AIM OF THE EXERCISE
Every line below that mentions the word "from" should be copied out.

STORED ROWS
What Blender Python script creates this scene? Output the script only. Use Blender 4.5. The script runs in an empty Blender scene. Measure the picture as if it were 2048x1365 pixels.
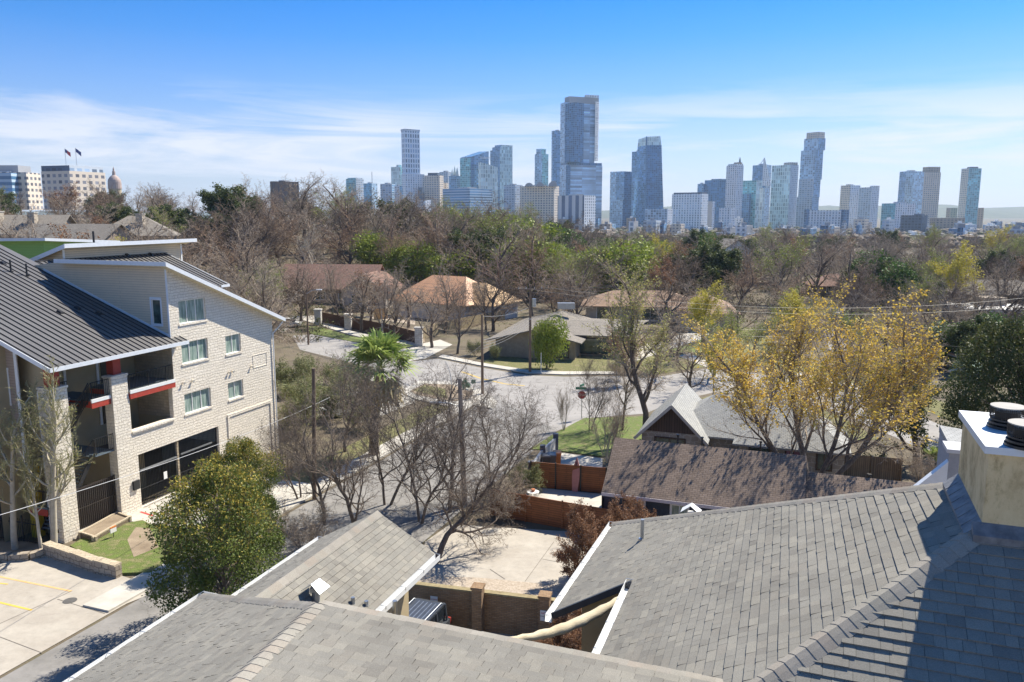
import bpy, math, random
from mathutils import Vector, Matrix, noise
R = math.radians
SC = bpy.context.scene
COL = SC.collection
V3 = Vector
# ---------------------------------------------------------------- survey helpers (turn a sight line into a point on a real surface)
F = 1593.0; PITCH = R(9.16); HC = 19.5
CAM = V3((0, 0, HC))
def ray(px, py):
    u = (px-1024)/F; v = (682.5-py)/F
    return V3((u, math.cos(PITCH)+v*math.sin(PITCH), -math.sin(PITCH)+v*math.cos(PITCH)))
def G(px, py, z=0.0):
    r = ray(px, py); return CAM + r*((z-HC)/r.z)
def PL(px, py, p0, n):
    r = ray(px, py); return CAM + r*((V3(p0)-CAM).dot(n)/r.dot(n))
def AT(px, py, y):
    r = ray(px, py); return CAM + r*(y/r.y)
YAW = R(20.5)
E2 = V3((math.sin(YAW), math.cos(YAW), 0)); E1 = V3((math.cos(YAW), -math.sin(YAW), 0)); UP = V3((0, 0, 1))
def sstep(t):
    t = max(0., min(1., t)); return t*t*(3-2*t)
def T(x, y):
    a = x/max(y, 60.)
    amp = 15.0*sstep((0.30-a)/0.75)
    z = amp*sstep((y-150)/100.)
    z = z + (-14-z)*sstep((y-330)/650.)
    return z
# ---------------------------------------------------------------- materials
def _mat(name):
    m = bpy.data.materials.new(name); m.use_nodes = True
    nt = m.node_tree; b = nt.nodes['Principled BSDF']
    return m, nt, b
def _coords(nt, kind, scale=(1, 1, 1)):
    if kind == 'UV':
        t = nt.nodes.new('ShaderNodeUVMap'); s = t.outputs[0]
    elif kind == 'World':
        t = nt.nodes.new('ShaderNodeNewGeometry'); s = t.outputs['Position']
    else:
        t = nt.nodes.new('ShaderNodeTexCoord'); s = t.outputs['Object']
    mp = nt.nodes.new('ShaderNodeMapping'); mp.inputs['Scale'].default_value = scale
    nt.links.new(s, mp.inputs[0]); return mp.outputs[0]
def _noise(nt, vec, scale, detail=4, rough=.6, dist=0):
    n = nt.nodes.new('ShaderNodeTexNoise'); n.inputs['Scale'].default_value = scale
    n.inputs['Detail'].default_value = detail; n.inputs['Roughness'].default_value = rough
    n.inputs['Distortion'].default_value = dist
    nt.links.new(vec, n.inputs['Vector']); return n.outputs['Fac']
def _ramp(nt, fac, stops):
    r = nt.nodes.new('ShaderNodeValToRGB'); nt.links.new(fac, r.inputs[0])
    el = r.color_ramp.elements
    while len(el) < len(stops): el.new(.5)
    for e, (p, c) in zip(el, stops): e.position = p; e.color = (*c[:3], 1) if len(c) >= 3 else (c[0],)*3+(1,)
    return r.outputs[0]
def _mix(nt, fac, a, b, mode='MIX'):
    m = nt.nodes.new('ShaderNodeMix'); m.data_type = 'RGBA'; m.blend_type = mode
    for i, v in ((0, fac), (6, a), (7, b)):
        if hasattr(v, 'links') or isinstance(v, bpy.types.NodeSocket): nt.links.new(v, m.inputs[i])
        elif i == 0: m.inputs[0].default_value = v
        else: m.inputs[i].default_value = (*v[:3], 1)
    return m.outputs[2]
def _bump(nt, b, h, strength, dist):
    n = nt.nodes.new('ShaderNodeBump'); n.inputs['Strength'].default_value = strength
    n.inputs['Distance'].default_value = dist
    nt.links.new(h, n.inputs['Height']); nt.links.new(n.outputs[0], b.inputs['Normal'])
def _math(nt, op, a, b=None):
    m = nt.nodes.new('ShaderNodeMath'); m.operation = op
    for i, v in enumerate((a, b)):
        if v is None: continue
        if isinstance(v, bpy.types.NodeSocket): nt.links.new(v, m.inputs[i])
        else: m.inputs[i].default_value = v
    return m.outputs[0]
def nmat(name, c1, c2, scale=3, rough=.85, bump=.0, bscale=None, metal=0, kind='Object', c3=None, stretch=(1, 1, 1), detail=5, bd=.02):
    m, nt, b = _mat(name)
    v = _coords(nt, kind, stretch)
    f = _noise(nt, v, scale, detail)
    stops = [(.3, c1), (.7, c2)] if c3 is None else [(.25, c1), (.5, c2), (.75, c3)]
    nt.links.new(_ramp(nt, f, stops), b.inputs['Base Color'])
    b.inputs['Roughness'].default_value = rough; b.inputs['Metallic'].default_value = metal
    if bump: _bump(nt, b, _noise(nt, v, bscale or scale*6, 6, .7), bump, bd)
    return m
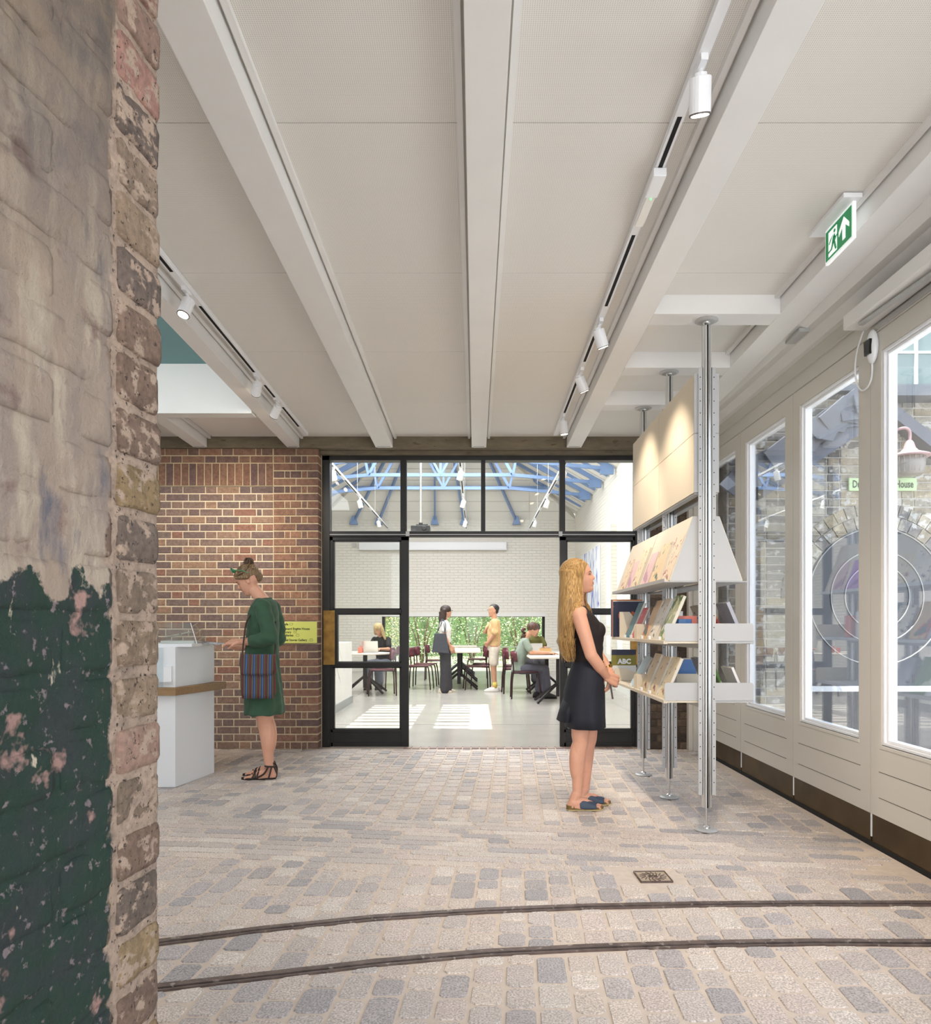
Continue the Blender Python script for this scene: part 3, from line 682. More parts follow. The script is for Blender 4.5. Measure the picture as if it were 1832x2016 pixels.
# inner face of the opening and rear side of the dividing wall
MB().box(-5.2, -1.6, 7.6, 7.65, 0, 4.2).box(1.7, 2.73, 7.6, 7.65, 0, 4.2).box(-1.6, 1.7, 7.6, 7.65, 3.0, 4.2).box(-5.2, 2.93, 7.5, 7.65, 3.3, 6.6).build('wall_dividing', M_farwall, kind='structure')
# roof: two pitches, far hip, two openings in the left pitch
SL = .577; XR = (XA+XB_)/2; ZE = 4.3; ZR = ZE+(XR-XA)*SL
rf = MB()
def lp(x): return ZE+(x-XA)*SL
def rp(x): return ZE+(XB_-x)*SL
def rquad(f, x0, x1, y0, y1): rf.hexa([(x0, y0, f(x0)), (x1, y0, f(x1)), (x1, y1, f(x1)), (x0, y1, f(x0)), (x0, y0, f(x0)+.1), (x1, y0, f(x1)+.1), (x1, y1, f(x1)+.1), (x0, y1, f(x0)+.1)])
HY0, HY1 = 7.86, 10.62
for x0, x1 in ((XA-.2, -3.25), (-2.56, -2.36), (-1.744, XR)): rquad(lp, x0, x1, YN-.1, YE)
for x0, x1 in ((-3.25, -2.56), (-2.36, -1.744)): rquad(lp, x0, x1, YN-.1, HY0); rquad(lp, x0, x1, HY1, YE)
rquad(rp, XR, XB_+.2, YN-.1, YE)
rf.build('ceiling.001', M_roof, kind='structure')
hp = MB(); zh = lambda y: 4.15+(YE-y)*.60
yt = YE-(ZR-4.15)/.60
hp.add([(XA, YE, 4.15), (XB_, YE, 4.15), (XR, yt, ZR), (XA, YE+.05, 4.3), (XB_, YE+.05, 4.3), (XR, yt+.05, ZR+.1)], [(0, 2, 1), (3, 4, 5), (0, 1, 4, 3), (1, 2, 5, 4), (2, 0, 3, 5)])
hp.build('ceiling_hip', M_roof, kind='structure')
m = MB()
for k in range(9): m.box(-3.3, -1.7, HY0+.1+k*.31, HY0+.1+k*.31+(.13 if k in (2, 5) else .08), 4.75, 4.80)
bars = tag(m.build('rooflight_bars', M_white, kind='structure'))
# board joints on the hip and pitches
m = MB()
for k in range(14):
    y = YE-.3-k*.35; z = zh(y)
    if z > ZR-.1: break
    half = (XB_-XR)*(1-(YE-y)/(YE-yt)); m.box(XR-half, XR+half, y, y+.012, z-.012, z-.002)
for k in range(18):
    y = 12.2+k*.42
    m.hexa([(XB_, y, ZE-.012), (XR+.1, y, rp(XR+.1)-.012), (XR+.1, y+.012, rp(XR+.1)-.012), (XB_, y+.012, ZE-.012), (XB_, y, ZE), (XR+.1, y, rp(XR+.1)), (XR+.1, y+.012, rp(XR+.1)), (XB_, y+.012, ZE)])
m.build('board_joints', mat('joint_grey', srgb(190, 186, 178), .8), bpy.data.objects['ceiling.001'], kind='stuff')
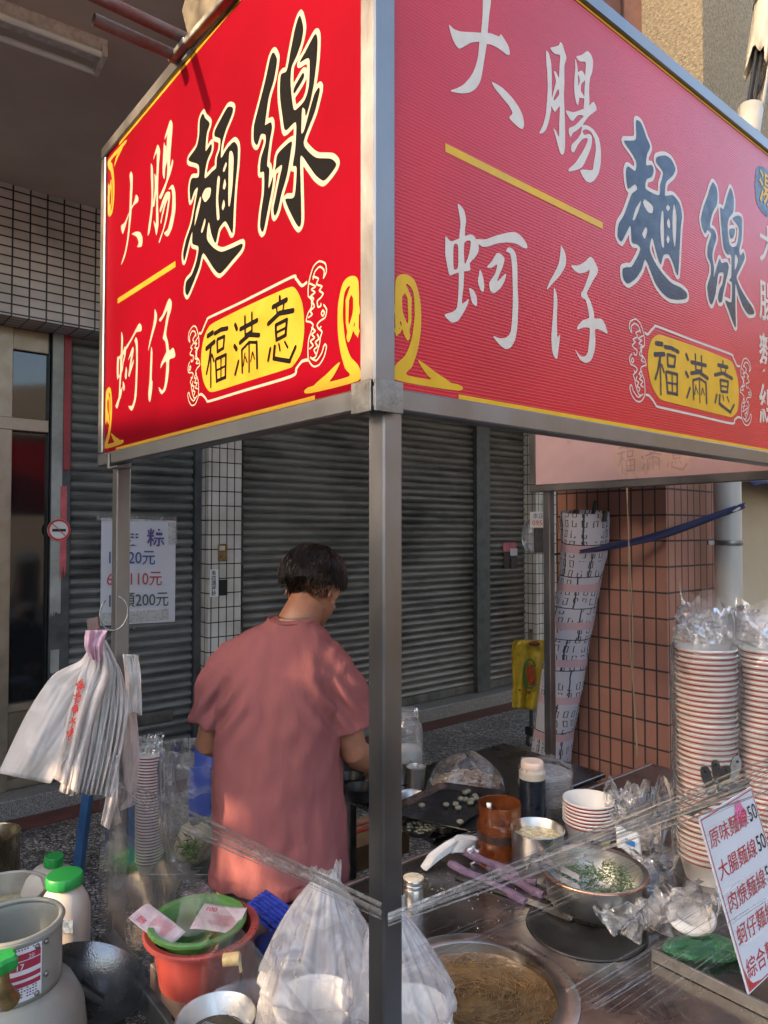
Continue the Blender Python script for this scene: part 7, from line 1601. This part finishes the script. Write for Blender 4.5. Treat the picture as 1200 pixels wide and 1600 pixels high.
for s in (-.02, .24):
    g = MB(); c = tp0 + V3 * s + ZZ * .052; g.lathe([(.018, -.012), (.048, -.014), (.052, -.009), (.052, .009), (.048, .014), (.018, .012)], c, 28, M=Matrix.Rotation(TH, 3, 'Z') @ Matrix.Rotation(R(90), 3, 'X') @ Matrix.Rotation(R(15), 3, 'Y'), cap1=True); g.build('wheel', M_rubber, ht, smooth='auto')
    g = MB(); g.lathe([(.016, -.0155), (.030, -.0155), (.030, .0155), (.016, .0155)], c, 20, M=Matrix.Rotation(TH, 3, 'Z') @ Matrix.Rotation(R(90), 3, 'X') @ Matrix.Rotation(R(15), 3, 'Y'), cap1=True); g.build('hub', M_galv, ht, smooth='auto')
# clear globe and phone number card behind the far post
gl = atY(832, 838, 4.9); o = empty('clear_globe', gl, 'clear plastic globe hanging beside the phone number card', 'globe'); g = MB(); g.sphere(gl, .10, (.75, .75, 1.25), 28); g.build('globe', M_jarg, o, smooth=True)
pc_ = atY(843, 812, 4.5); o = empty('number_card', pc_, 'small white card with blue characters and red digits behind the far post', 'card'); g = MB(); g.obox(pc_, (.06, .0, 0), (0, .002, 0), (0, 0, .05)); g.build('card', M_white, o)
word('本店', IM[1], 'writing', o, pc_ + Vector((-.045, -.004, .01)), (1, 0, 0), .038); word('095', M_sred, 'writing', o, pc_ + Vector((-.048, -.004, -.035)), (1, 0, 0), .044)
g = MB(); g.obox(pc_ + Vector((.01, 0, -.13)), (.045, 0, 0), (0, .02, 0), (0, 0, .08), .005); g.build('holder', M_jamb, o)
# small cards stuck on the narrow shutter
for (x0, y0, x1, y1, mt, lb) in ((786, 848, 806, 862, pm('pink_card', (.50, .14, .18), .5), 'small pink card stuck on the narrow shutter'), (787, 862, 796, 888, M_black, 'left of two dark cards stuck on the narrow shutter'), (798, 860, 808, 888, pm('dark_card', (.05, .05, .055), .5, 0, .6, 120), 'right of two dark cards stuck on the narrow shutter'), (797, 857, 808, 868, M_paper, 'tiny white card overlapping the pink card')):
    o = plate(x0, y0, x1, y1, WU - .022 - (.006 if mt is M_paper else 0), .004, 'business_card', mt, None, 0); tag(o, lb, 'card')
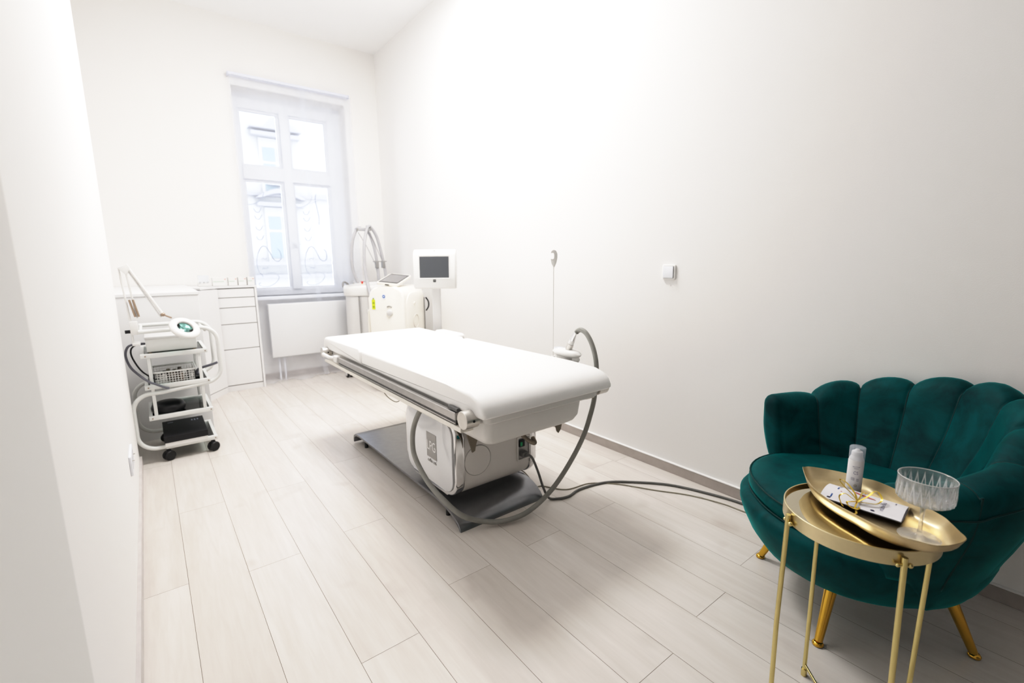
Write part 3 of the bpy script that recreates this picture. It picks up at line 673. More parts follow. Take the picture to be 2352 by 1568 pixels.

RESPONSE TO THE TASK
from mathutils import Vector, Matrix, noise
Continue the Blender Python script for this scene: part 3, from line 682. More parts follow. The script is for Blender 4.5. Measure the picture as if it were 1832x2016 pixels.
Continue the Blender Python script for this scene: part 7, from line 1601. This part finishes the script. Write for Blender 4.5. Treat the picture as 1200 pixels wide and 1600 pixels high.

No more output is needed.